San Francisco Police said they will not march in this year’s Pride Parade in protest over organizers’ new decision not to allow officers to wear their uniform during the annual LGBTQ event.
The SFPD Officers Pride Alliance announced their decision Monday. Firefighters and sheriff’s deputies said they would also not march during the June 26 parade down Market Street.
The San Francisco Police Department will provide security for the event, according to a press release from the officers pride alliance. The group says they have been in discussions with the San Francisco LGBT Pride Celebration Committee, about incorporating uniformed officers into the event, but could not reach a compromise with the group that oversees the parade.
The controversy stems from 2019 when anti-corporate protesters blocked the parade route and were arrested and allegedly assaulted by police. Conversations about the incident became tense in 2020 after the murder of George Floyd, a Black man murdered by a white police officer and the parade organizers decided that to make community members feel safe, that uniformed police would not be allowed to march in the 2021 parade. That parade ultimately did not take place and several other events were held around the city.
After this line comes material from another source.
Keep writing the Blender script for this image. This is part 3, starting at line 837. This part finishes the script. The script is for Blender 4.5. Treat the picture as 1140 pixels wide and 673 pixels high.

The 2022 Pride Parade will be the first where the new policy will be in effect.
On Monday, the San Francisco Police Officer’s Pride Alliance said the committee overseeing the parade left the officers with little choice in the matter.
“We shared stories of the courage it took to serve as both a peace officer and a member of the LGBTQ+ community. The board of SF Pride offered only one option: that LGBTQ+ peace officers hang up their uniforms, put them back in the closet, and march in civilian attire,” the group said in their statement.
“Let us be clear: this committee would not order the leather community to wear polyester at the parade. This committee would not order the drag community to wear flannel,” they said in their statement. “But they have told us, peace officers, that if we wear our uniforms, we may not attend.”
Suzanne Ford, interim executive director of SF Pride, told the weekly newspaper Bay Area Reporter that the policy is not an outright ban against police to participate in the parade.
“This is not a ban; this is merely an invitation to participate with a condition attached,” Ford said.
Police can participate in the march with T-shirts that state they are law enforcement, but uniforms will not be allowed, said Ford, a transgender woman.
To many LGBTQ officers who work in the city, the decision feels like a ban.
“I would really like San Francisco Pride to embrace the values of San Francisco, the values of radical inclusion,” Officer Kathryn Winters, who is a transgender lesbian, of the SFPD Officers Pride Alliance told KGO-TV in the Bay Area. “We want to be able to show the members of our community that there are people just like you who put on these uniforms every day and are out there to support, help, and protect you.”
“There was a time in the San Francisco Police Department when you could not serve as open police officers,” Winters said. “And certainly a time when you couldn’t even dream of marching in Pride.”